The Bolivian campaign had these same failings, and proved more fatal, sadly prefiguring many Guevara-inspired guerilla attempts. In Bolivia, the US was determined to stop another revolution happening in what, since the Monroe Doctrine, it considered to be Washington’s ‘backyard’. They sent elite green berets to train and command the Bolivian forces, who turned the masses against the guerillas, and actively cut them off from support.
After Che was captured and executed at the command of the C.I.A., his Bolivia campaign diary was smuggled out. While it is a morbid testament to errors that were made, its pages also show that the attempt seemed a justifiable gambit in order to divert the US’s attention away from Cuba, and potentially create new allies.
Today, there are many revolutionaries, organisations, and governments that draw inspiration from Che’s legacy. The Zapatistas in Chiapas and the YPG in Rojava have both cited his work during their fights for autonomy.
In the late twentieth century, there was a ‘pink tide’ of democratically elected socialists in Latin America, some which have survived coups to pursue agendas which aren’t aligned with the US. Che didn’t think this was possible, but by then the political contours of the world had been reshaped by neoliberal crisis and US foreign policy pivoting to wars in the Middle East.
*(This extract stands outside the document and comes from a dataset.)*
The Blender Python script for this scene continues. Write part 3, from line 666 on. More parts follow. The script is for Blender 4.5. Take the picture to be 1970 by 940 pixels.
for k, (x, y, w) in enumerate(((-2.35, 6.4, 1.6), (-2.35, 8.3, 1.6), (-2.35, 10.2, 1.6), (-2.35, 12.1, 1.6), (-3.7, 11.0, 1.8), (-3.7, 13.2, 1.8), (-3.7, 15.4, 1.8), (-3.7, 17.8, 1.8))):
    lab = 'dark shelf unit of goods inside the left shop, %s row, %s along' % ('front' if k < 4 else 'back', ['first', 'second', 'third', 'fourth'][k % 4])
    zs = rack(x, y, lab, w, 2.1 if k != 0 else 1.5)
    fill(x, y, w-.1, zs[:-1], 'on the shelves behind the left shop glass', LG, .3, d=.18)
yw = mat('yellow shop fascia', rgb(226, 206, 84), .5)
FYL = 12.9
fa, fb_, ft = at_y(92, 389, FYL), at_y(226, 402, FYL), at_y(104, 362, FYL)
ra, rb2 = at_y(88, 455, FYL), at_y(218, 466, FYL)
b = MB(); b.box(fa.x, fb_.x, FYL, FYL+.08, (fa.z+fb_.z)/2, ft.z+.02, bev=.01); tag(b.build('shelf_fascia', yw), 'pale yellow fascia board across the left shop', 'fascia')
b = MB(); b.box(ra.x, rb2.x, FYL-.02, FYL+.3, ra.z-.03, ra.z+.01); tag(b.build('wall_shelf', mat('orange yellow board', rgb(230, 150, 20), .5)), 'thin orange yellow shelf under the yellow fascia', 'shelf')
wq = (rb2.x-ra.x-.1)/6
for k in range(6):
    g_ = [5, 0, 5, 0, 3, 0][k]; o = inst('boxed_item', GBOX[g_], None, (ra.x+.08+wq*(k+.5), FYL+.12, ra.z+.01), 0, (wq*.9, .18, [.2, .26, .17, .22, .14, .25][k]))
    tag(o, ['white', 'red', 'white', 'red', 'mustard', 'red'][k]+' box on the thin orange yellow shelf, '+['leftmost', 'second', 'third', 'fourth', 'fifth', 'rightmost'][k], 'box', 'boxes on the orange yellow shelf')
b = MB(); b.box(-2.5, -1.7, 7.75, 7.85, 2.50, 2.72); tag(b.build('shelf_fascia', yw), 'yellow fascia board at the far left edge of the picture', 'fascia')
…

Hugo Chávez, who regarded Fidel as a mentor and Che as a hero, was elected as president of Venezuela in 1998, and Evo Morales, who helped build MAS from the trade union movements of coca growers, was elected in Bolivia in 2006. Morales held a ceremony that year at the place where Che was murdered, on 14 June, to commemorate what would have been his seventy-eight birthday. With ambassadors from Cuba and Venezuela standing at his side, Morales vowed ‘we will never betray the struggle of Che Guevara, Fidel, or of Chávez’.
The best form of struggle for our freedom from capitalism remains an open question, but this confluence of leaders at Che’s remembrance service suggests that the social revolution he dreamed of is still possible.
Happy birthday Che, on the day you would have been 94! ¡Hasta la victoria siempre!